Over the weekend and through last night I finally exorcised all the operator error gremlins. Entrada is printing beautifully. B&W and color. I had struggled since February to print a large pano of 5 RAW files stitched together. I worked and worked on it in Lightroom 3. I worked and worked on it with the printer. Crap photos. Then I discovered the color matching switch in the Canon printer driver. Turned it off. Miracle! It only took 11 feet off the roll of Entrada and most of the box of Entrada to get all the settings and profiles, etc. correct.
Now it is easy. Open Lightroom. Pick a photo. Pick a preset template. BAM! Beautiful prints.
The more I do this analog to digital thing the easier it gets. I am having to do less and less in Lightroom. Printing is about 3 clicks. Even digital to digital is getting easier. I can even convert Canon RAW files to passable B&W photos. :D :cool:
Ektar 100 out of the Hasselblad is awesome!!!!!!!!!!!!!!! ;)
That's my story. I'm sticking to it.
Now I just need one great 4x5 negative and some Entrada for the 2011 Print Exchange.

Have fun y'all!
 
It's taken me two years to master my R2400 to the stage where I can prepare an image on my monitor and know I'll be happy with the printed result. I've just started using Iford Smooth Gallery Pearl after working my way through a couple of boxes of their Gold Fibre Silk. I can't decide if I like it better or less at the moment!

It's the price of the ink that kills me though ... in the US cartridges for the Epson are around twelve or thirteen dollars. Here they ask twenty two dollars :eek: which, considering the current state of out two currencies, is an obvious con! :(
 
It's the price of the ink that kills me though ... in the US cartridges for the Epson are around twelve or thirteen dollars. Here they ask twenty two dollars :eek: which, considering the current state of out two currencies, is an obvious con! :(
I have similar pricing problems with Canon inks for my Pro9500. Perhaps worse. If I buy a "full set" package from the US I'm paying about 1/3rd the price I'd pay for individual inks here in Oz (where sets don't seem to be available for the inks I want). I once asked a Canon printer rep about this and he admitted to me that the wholesale price they're charged for supplies from Japan is higher than the retail price in the US. Customers obviously know this, because they're buying fewer and fewer units through Australian channels.

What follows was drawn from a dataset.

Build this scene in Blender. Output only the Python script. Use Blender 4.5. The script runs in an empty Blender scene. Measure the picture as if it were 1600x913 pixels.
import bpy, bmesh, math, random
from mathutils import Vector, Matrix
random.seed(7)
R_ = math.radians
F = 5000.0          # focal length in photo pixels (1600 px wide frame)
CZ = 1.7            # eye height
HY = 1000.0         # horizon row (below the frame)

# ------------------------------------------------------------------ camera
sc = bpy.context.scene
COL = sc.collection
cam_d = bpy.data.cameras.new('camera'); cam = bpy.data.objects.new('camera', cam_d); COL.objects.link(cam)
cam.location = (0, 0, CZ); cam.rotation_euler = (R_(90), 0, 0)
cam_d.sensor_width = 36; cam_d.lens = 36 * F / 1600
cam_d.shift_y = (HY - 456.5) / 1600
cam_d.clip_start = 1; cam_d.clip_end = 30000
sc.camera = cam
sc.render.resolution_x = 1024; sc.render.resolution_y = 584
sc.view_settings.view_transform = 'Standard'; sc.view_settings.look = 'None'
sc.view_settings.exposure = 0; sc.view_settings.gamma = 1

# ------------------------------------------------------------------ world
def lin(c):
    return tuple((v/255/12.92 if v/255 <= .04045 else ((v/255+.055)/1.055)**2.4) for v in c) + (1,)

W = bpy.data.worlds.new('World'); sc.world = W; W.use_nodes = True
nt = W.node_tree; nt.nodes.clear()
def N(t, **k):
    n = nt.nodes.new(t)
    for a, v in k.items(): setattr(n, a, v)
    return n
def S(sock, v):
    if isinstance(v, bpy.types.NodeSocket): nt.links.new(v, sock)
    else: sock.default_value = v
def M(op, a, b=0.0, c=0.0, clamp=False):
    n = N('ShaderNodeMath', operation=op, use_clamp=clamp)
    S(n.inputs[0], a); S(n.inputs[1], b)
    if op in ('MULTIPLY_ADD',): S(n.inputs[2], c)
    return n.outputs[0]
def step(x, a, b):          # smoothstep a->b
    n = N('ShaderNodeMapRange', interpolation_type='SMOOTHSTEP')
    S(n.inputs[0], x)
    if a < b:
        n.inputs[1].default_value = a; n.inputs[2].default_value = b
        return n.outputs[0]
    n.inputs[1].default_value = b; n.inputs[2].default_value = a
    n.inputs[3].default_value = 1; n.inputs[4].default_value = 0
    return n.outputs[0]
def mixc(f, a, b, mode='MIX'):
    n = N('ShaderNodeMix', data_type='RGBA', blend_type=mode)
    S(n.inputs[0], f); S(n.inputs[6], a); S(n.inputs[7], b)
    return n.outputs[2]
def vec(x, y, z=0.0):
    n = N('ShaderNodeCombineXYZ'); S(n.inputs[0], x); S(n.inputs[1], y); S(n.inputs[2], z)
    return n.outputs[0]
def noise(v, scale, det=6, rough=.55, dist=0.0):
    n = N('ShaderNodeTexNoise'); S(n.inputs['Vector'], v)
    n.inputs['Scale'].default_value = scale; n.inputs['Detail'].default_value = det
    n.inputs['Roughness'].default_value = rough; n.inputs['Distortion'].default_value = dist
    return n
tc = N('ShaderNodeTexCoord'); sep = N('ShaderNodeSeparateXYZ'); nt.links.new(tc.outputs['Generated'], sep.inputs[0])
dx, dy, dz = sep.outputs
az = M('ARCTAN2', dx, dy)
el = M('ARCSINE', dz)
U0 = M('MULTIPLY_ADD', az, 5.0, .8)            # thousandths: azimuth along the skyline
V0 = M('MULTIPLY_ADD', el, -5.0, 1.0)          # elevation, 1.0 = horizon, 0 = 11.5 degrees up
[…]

Companies need to learn that this geographical segmentation of markets and charging hugely more in one than another no longer works all that well. (Though it's something Australia has suffered from for a very long time.) Everybody can see what overseas prices are. Shipping options are pretty good these days. If unit price plus shipping from overseas is less (and often it is considerably less) then why not buy that way?

The only people being really scr*w*d here are the manufacturers' own retail channels and customers not net-aware enough to look at world pricing (a rare sort of fish, these days).

I think manufacturers would learn this lesson faster if our own retailers weren't so dumb. The effort they spent whinging about GST would've been far better directed towards getting fair pricing from their suppliers. Of course this would benefit customers as well - and some of our retailers don't seem to like anything which benefits a customer.